TASK OBJECTIVE. Will you quote precisely the lines that run from the top of the material below to the line containing "def norm(a): return", both ends included?
Start
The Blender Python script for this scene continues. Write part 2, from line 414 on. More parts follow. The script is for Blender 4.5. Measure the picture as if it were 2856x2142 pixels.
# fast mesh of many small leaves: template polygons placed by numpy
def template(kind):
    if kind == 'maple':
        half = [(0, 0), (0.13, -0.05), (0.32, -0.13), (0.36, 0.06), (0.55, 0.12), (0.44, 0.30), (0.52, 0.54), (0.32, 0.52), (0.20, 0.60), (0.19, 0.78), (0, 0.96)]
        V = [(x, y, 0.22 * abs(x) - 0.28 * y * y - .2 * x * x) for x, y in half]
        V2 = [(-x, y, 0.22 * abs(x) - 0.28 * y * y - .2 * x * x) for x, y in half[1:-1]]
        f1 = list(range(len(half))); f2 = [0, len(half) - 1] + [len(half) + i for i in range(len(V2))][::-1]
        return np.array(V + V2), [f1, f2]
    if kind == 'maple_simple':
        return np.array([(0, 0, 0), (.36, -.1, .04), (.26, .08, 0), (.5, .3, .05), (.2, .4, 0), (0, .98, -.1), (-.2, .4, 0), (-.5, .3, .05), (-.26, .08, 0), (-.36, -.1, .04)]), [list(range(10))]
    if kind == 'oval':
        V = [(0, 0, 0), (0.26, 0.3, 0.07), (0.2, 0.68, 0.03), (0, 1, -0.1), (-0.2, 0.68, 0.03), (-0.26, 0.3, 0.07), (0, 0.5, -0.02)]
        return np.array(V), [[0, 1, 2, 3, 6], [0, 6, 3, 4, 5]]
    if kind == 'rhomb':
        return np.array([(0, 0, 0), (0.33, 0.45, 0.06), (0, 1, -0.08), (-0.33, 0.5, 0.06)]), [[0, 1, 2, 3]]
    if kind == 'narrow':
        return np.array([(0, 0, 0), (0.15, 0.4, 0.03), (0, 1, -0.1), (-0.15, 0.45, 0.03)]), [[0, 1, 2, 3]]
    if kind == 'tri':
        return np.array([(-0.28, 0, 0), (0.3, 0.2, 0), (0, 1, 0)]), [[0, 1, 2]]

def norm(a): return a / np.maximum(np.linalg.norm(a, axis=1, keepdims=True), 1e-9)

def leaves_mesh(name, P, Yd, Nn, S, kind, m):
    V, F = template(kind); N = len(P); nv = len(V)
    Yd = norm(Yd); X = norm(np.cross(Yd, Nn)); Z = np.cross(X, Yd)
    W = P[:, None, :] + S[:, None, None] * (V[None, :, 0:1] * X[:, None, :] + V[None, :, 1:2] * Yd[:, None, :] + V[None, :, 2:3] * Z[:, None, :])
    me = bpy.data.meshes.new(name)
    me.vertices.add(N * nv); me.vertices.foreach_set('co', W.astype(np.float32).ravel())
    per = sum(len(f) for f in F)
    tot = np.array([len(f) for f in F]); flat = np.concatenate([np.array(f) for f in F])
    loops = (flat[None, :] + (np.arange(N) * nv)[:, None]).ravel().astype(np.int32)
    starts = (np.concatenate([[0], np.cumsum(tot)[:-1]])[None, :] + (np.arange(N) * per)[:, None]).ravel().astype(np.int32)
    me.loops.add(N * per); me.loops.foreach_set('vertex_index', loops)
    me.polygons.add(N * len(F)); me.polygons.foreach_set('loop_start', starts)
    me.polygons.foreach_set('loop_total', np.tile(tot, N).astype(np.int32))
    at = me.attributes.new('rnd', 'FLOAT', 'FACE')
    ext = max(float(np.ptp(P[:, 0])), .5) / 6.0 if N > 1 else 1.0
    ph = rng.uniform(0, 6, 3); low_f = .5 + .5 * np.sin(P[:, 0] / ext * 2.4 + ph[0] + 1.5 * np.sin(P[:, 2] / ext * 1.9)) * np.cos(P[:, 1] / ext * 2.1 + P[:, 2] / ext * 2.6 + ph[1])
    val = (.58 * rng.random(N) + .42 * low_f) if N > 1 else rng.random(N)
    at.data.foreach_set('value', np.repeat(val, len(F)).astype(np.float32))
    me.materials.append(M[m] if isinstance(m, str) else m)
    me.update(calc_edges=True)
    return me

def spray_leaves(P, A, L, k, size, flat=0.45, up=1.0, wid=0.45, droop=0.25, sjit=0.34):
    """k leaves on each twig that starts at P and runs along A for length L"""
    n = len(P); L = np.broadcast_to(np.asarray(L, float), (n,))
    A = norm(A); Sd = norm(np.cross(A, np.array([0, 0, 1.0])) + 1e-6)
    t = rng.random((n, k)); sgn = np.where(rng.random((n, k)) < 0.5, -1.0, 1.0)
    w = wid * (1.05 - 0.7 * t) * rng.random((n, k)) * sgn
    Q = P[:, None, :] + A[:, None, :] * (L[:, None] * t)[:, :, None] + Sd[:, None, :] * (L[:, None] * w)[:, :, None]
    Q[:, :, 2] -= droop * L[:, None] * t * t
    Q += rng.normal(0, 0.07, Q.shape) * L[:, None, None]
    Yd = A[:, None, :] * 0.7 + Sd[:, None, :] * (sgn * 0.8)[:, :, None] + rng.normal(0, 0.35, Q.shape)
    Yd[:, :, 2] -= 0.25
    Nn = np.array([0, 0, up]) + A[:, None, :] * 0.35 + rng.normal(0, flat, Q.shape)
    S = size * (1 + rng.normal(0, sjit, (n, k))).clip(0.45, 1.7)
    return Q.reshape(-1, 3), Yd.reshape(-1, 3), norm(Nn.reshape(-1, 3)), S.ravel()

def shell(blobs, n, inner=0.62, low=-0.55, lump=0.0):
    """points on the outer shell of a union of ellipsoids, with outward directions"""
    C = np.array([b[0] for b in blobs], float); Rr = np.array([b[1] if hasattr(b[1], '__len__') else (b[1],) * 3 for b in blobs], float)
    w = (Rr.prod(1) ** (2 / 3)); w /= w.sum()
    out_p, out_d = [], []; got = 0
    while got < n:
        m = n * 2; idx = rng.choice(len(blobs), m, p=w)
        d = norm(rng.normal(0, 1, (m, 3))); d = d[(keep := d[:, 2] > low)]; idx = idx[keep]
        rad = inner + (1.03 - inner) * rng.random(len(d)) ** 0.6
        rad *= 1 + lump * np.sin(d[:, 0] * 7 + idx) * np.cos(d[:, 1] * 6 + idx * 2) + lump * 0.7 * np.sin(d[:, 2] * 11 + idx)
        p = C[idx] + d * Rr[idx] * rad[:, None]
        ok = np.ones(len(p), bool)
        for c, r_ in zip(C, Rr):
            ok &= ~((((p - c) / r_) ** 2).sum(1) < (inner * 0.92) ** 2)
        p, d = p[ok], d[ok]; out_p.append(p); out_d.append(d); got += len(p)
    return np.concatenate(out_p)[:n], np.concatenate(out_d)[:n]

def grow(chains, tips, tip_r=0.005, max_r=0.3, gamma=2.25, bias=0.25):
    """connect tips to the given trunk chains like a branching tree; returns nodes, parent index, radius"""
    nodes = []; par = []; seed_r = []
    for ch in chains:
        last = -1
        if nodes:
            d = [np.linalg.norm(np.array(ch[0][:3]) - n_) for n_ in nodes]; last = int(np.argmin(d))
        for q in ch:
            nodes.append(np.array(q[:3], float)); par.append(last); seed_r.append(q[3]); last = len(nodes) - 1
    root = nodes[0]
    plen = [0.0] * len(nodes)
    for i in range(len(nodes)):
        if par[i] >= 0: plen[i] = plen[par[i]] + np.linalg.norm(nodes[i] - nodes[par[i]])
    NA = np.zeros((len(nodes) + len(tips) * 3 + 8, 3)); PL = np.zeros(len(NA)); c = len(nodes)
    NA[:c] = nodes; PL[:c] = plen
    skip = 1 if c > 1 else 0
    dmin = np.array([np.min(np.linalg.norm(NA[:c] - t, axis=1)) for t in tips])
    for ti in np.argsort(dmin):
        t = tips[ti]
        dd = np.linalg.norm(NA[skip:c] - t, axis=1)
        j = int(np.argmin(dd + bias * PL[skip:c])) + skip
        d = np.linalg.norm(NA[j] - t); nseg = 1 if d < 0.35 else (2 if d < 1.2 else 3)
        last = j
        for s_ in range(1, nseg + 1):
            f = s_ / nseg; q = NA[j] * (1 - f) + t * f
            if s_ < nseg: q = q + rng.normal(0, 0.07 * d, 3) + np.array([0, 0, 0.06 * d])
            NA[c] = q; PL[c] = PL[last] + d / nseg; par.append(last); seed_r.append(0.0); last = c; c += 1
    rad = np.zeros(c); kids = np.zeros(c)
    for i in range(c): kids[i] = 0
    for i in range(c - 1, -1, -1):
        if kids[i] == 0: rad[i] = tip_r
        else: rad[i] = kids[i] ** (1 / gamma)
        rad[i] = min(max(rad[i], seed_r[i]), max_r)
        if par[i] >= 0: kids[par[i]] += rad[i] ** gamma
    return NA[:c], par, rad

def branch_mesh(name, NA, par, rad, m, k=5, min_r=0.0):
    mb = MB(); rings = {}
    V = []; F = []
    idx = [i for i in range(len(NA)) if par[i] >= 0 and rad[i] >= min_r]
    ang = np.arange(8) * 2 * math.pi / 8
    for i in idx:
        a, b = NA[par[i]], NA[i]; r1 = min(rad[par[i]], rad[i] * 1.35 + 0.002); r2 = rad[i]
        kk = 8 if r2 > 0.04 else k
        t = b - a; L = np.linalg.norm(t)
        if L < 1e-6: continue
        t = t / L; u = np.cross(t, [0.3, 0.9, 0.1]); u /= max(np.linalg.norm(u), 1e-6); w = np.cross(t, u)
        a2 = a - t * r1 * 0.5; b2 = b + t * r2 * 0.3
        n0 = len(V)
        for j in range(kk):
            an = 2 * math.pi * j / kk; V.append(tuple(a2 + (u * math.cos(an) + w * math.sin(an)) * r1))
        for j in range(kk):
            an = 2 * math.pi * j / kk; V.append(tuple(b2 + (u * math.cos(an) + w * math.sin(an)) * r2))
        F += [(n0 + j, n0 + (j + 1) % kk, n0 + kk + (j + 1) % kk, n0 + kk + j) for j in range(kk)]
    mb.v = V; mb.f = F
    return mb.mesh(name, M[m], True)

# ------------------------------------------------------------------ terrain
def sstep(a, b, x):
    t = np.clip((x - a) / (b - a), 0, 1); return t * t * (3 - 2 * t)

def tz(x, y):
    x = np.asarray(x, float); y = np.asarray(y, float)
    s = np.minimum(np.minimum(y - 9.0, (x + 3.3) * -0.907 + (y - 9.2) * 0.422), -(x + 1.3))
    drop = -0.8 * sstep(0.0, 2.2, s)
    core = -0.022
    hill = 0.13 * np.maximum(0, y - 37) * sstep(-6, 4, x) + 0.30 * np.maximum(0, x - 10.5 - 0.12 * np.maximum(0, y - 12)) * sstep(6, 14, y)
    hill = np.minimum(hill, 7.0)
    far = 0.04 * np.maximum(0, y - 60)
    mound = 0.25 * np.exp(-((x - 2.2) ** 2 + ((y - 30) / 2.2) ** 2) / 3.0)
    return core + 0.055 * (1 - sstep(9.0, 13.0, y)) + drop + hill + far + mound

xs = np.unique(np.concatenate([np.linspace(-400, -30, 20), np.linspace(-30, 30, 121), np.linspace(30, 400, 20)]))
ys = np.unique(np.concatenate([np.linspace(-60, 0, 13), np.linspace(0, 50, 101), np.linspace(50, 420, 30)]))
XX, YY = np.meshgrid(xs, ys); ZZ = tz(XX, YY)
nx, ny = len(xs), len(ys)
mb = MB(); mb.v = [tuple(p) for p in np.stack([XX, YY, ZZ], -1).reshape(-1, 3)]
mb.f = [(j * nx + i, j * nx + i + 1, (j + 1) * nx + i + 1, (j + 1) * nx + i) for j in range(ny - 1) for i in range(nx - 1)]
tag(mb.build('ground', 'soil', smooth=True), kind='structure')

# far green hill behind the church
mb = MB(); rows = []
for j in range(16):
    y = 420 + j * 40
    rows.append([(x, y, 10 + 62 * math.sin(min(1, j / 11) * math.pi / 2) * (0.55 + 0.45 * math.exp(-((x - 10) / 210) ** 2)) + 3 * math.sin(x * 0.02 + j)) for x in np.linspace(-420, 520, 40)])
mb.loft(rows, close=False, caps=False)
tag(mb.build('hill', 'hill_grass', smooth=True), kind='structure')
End
EXERCISE RESPONSE.
The Blender Python script for this scene continues. Write part 2, from line 414 on. More parts follow. The script is for Blender 4.5. Measure the picture as if it were 2856x2142 pixels.
# fast mesh of many small leaves: template polygons placed by numpy
def template(kind):
    if kind == 'maple':
        half = [(0, 0), (0.13, -0.05), (0.32, -0.13), (0.36, 0.06), (0.55, 0.12), (0.44, 0.30), (0.52, 0.54), (0.32, 0.52), (0.20, 0.60), (0.19, 0.78), (0, 0.96)]
        V = [(x, y, 0.22 * abs(x) - 0.28 * y * y - .2 * x * x) for x, y in half]
        V2 = [(-x, y, 0.22 * abs(x) - 0.28 * y * y - .2 * x * x) for x, y in half[1:-1]]
        f1 = list(range(len(half))); f2 = [0, len(half) - 1] + [len(half) + i for i in range(len(V2))][::-1]
        return np.array(V + V2), [f1, f2]
    if kind == 'maple_simple':
        return np.array([(0, 0, 0), (.36, -.1, .04), (.26, .08, 0), (.5, .3, .05), (.2, .4, 0), (0, .98, -.1), (-.2, .4, 0), (-.5, .3, .05), (-.26, .08, 0), (-.36, -.1, .04)]), [list(range(10))]
    if kind == 'oval':
        V = [(0, 0, 0), (0.26, 0.3, 0.07), (0.2, 0.68, 0.03), (0, 1, -0.1), (-0.2, 0.68, 0.03), (-0.26, 0.3, 0.07), (0, 0.5, -0.02)]
        return np.array(V), [[0, 1, 2, 3, 6], [0, 6, 3, 4, 5]]
    if kind == 'rhomb':
        return np.array([(0, 0, 0), (0.33, 0.45, 0.06), (0, 1, -0.08), (-0.33, 0.5, 0.06)]), [[0, 1, 2, 3]]
    if kind == 'narrow':
        return np.array([(0, 0, 0), (0.15, 0.4, 0.03), (0, 1, -0.1), (-0.15, 0.45, 0.03)]), [[0, 1, 2, 3]]
    if kind == 'tri':
        return np.array([(-0.28, 0, 0), (0.3, 0.2, 0), (0, 1, 0)]), [[0, 1, 2]]

def norm(a): return a / np.maximum(np.linalg.norm(a, axis=1, keepdims=True), 1e-9)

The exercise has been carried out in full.